Sunday, 17 June 2012

Getting Back to the Bows

Whew, I finished refurbishing the central heating, which of course coincided with some cold weather and the wettest drought on record. I've had to reorganise parts of the garage/workshop too as there is now a big flue coming through the wall right above the work bench.
It looks a bit like something from 'Wallace and Grommit' I half expect to hear a clanking noise and have a mug of tea appear down the flue.
I've still been on the bow making forums and thinking about bows, just haven't touched one for a fortnight.
Anyhow I've been tidying up, looking at my staves and planning what to take on next.
I've a kids Yew longbow roughed out and a real knotty character Yew longbow slightly roughed out.
The Yew billets from the Cascade mountains will need some careful poring over before I decide to use the sap wood and risk any insect damage, or to back with bamboo.
I want to have another go with the Hornbeam too, I've a couple of skinny wobbly staves to play with.
I shall finish cleaning out the garage this afternoon and pick up a stave to work on.

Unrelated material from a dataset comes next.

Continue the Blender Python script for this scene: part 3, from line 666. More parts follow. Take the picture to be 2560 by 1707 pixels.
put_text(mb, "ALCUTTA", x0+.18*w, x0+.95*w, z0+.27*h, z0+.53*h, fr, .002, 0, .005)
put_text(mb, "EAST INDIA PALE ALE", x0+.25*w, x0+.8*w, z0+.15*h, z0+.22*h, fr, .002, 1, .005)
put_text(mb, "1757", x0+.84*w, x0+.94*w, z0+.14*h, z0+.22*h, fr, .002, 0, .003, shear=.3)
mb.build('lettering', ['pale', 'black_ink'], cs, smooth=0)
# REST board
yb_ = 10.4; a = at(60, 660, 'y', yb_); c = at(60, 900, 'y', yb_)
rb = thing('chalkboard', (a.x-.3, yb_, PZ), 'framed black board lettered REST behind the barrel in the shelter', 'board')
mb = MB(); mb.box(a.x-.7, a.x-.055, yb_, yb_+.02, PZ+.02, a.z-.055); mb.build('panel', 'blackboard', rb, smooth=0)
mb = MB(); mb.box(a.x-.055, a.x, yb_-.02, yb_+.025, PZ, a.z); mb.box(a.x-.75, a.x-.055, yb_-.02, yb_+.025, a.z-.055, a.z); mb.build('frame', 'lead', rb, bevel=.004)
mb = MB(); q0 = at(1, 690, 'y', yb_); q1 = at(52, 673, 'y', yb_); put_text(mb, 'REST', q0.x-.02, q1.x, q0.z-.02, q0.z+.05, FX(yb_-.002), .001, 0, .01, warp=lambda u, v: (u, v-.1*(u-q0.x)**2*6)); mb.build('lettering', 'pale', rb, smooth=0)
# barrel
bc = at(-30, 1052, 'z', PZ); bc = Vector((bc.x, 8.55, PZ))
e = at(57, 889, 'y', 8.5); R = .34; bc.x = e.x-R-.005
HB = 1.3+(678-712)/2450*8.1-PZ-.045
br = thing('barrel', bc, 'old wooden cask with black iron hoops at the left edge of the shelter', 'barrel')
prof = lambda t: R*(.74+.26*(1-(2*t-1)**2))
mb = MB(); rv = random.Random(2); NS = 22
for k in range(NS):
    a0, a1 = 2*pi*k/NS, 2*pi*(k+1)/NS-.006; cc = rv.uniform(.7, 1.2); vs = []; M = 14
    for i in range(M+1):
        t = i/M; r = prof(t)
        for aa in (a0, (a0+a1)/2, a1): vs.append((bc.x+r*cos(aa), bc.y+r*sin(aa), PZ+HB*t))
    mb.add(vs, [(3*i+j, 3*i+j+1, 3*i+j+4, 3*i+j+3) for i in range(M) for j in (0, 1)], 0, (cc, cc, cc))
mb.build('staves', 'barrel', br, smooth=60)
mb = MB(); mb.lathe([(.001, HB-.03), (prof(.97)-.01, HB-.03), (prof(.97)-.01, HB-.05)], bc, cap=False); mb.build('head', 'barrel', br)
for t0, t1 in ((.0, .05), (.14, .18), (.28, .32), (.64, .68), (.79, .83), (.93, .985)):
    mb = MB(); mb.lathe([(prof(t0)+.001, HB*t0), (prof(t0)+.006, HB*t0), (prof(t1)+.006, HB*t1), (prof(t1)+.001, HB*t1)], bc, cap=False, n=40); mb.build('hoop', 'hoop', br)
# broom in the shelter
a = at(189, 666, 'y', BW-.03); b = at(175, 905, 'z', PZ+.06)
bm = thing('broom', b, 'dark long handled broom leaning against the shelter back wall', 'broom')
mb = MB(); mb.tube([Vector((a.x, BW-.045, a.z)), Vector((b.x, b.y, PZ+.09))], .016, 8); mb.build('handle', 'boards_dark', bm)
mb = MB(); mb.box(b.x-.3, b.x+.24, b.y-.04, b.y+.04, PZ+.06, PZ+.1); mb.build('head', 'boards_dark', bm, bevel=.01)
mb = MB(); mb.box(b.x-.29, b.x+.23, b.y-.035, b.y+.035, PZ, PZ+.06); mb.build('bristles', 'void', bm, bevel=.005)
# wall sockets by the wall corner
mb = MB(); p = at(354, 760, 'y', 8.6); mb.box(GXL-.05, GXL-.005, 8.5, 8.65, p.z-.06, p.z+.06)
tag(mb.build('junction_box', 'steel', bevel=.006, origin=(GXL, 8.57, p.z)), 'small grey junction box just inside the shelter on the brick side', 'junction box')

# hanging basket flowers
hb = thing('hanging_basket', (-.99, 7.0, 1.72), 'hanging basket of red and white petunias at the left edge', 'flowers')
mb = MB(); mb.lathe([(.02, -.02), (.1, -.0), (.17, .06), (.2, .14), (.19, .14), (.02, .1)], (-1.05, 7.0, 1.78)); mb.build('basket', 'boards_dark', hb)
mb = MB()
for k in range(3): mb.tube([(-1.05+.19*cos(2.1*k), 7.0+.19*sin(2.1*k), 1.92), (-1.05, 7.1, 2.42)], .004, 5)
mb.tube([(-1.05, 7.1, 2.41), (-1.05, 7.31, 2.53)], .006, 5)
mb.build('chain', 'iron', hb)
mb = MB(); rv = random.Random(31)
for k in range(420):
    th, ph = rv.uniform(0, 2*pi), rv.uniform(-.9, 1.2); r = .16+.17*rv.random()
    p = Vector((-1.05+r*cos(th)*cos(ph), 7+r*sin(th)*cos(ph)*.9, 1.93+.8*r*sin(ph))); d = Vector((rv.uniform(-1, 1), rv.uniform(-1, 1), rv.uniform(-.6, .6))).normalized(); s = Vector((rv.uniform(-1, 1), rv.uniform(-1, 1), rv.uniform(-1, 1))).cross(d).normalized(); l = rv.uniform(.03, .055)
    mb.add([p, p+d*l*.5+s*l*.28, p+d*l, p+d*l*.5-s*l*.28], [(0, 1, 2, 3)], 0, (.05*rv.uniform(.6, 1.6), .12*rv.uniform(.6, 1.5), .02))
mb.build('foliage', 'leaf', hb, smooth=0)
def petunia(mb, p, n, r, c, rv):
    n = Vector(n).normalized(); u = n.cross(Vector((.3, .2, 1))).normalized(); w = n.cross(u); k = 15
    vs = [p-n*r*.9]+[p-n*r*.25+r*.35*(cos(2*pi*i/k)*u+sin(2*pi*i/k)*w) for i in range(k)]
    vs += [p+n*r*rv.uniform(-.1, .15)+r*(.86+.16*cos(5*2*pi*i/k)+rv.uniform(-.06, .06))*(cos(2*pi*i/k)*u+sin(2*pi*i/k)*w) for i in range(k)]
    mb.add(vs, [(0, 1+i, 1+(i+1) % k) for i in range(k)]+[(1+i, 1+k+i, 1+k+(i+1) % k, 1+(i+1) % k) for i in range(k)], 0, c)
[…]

The club was a tempting prospect this morning, but the weather is already getting duller and my shooting fingers are still a bit sore. I was tightening a screw at an awkward angle and felt a shooting pain up the palm as I strained the tendons of my middle finger. Fingers heal pretty quick as they get so much use, but my elbows are a bit sore too. Drilling 110mm holes through the wall is a bit tough, I've still got the bruise on my pec' to show from the drill kicking back!

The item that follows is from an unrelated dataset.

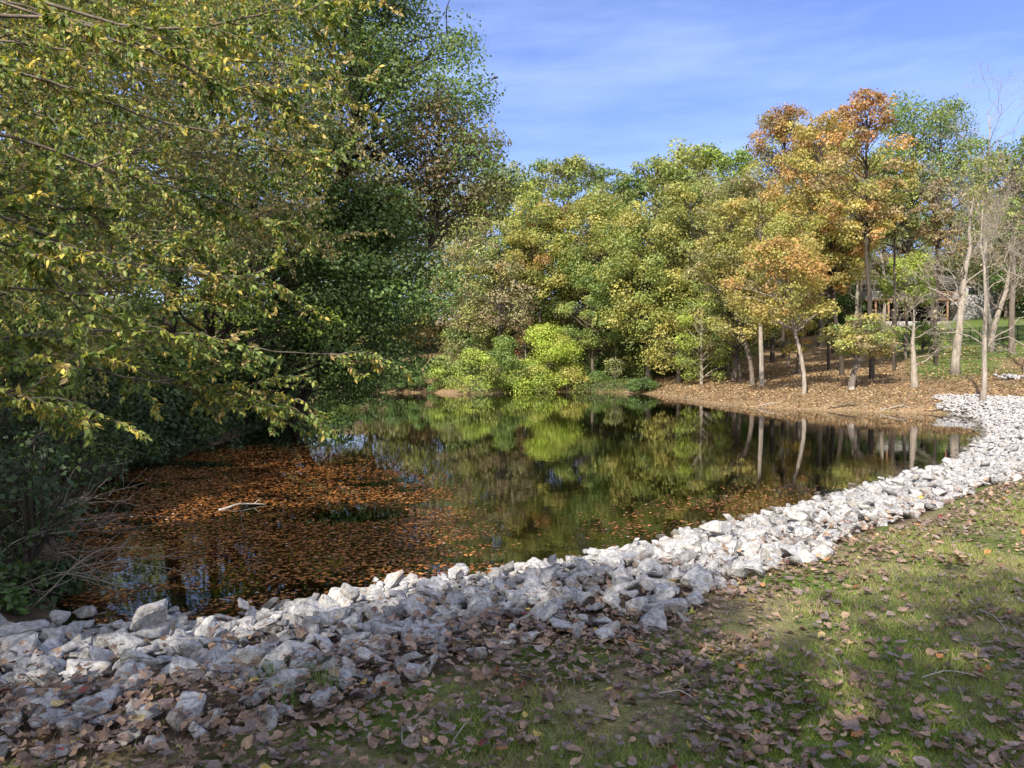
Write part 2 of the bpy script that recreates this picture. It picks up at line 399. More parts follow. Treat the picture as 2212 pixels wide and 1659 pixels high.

It's amazing how powerful yet delicate the human hand can be, if you are in doubt just pick up a pair of bathroom scales in both hands and see how hard you can squeeze. I haven't tried it lately but I used to be able to squeeze over my body weight. The mechanics is pretty impressive too, the muscles being up in your forearm. If you hold your arm up in front of you (hand rotated so you look at the back of it) and waggle your fingers you can see all the muscles working and the tendons waggling between hand and the point of your elbow, where they are attached. Which is why the tennis elbow is so easily aggravated.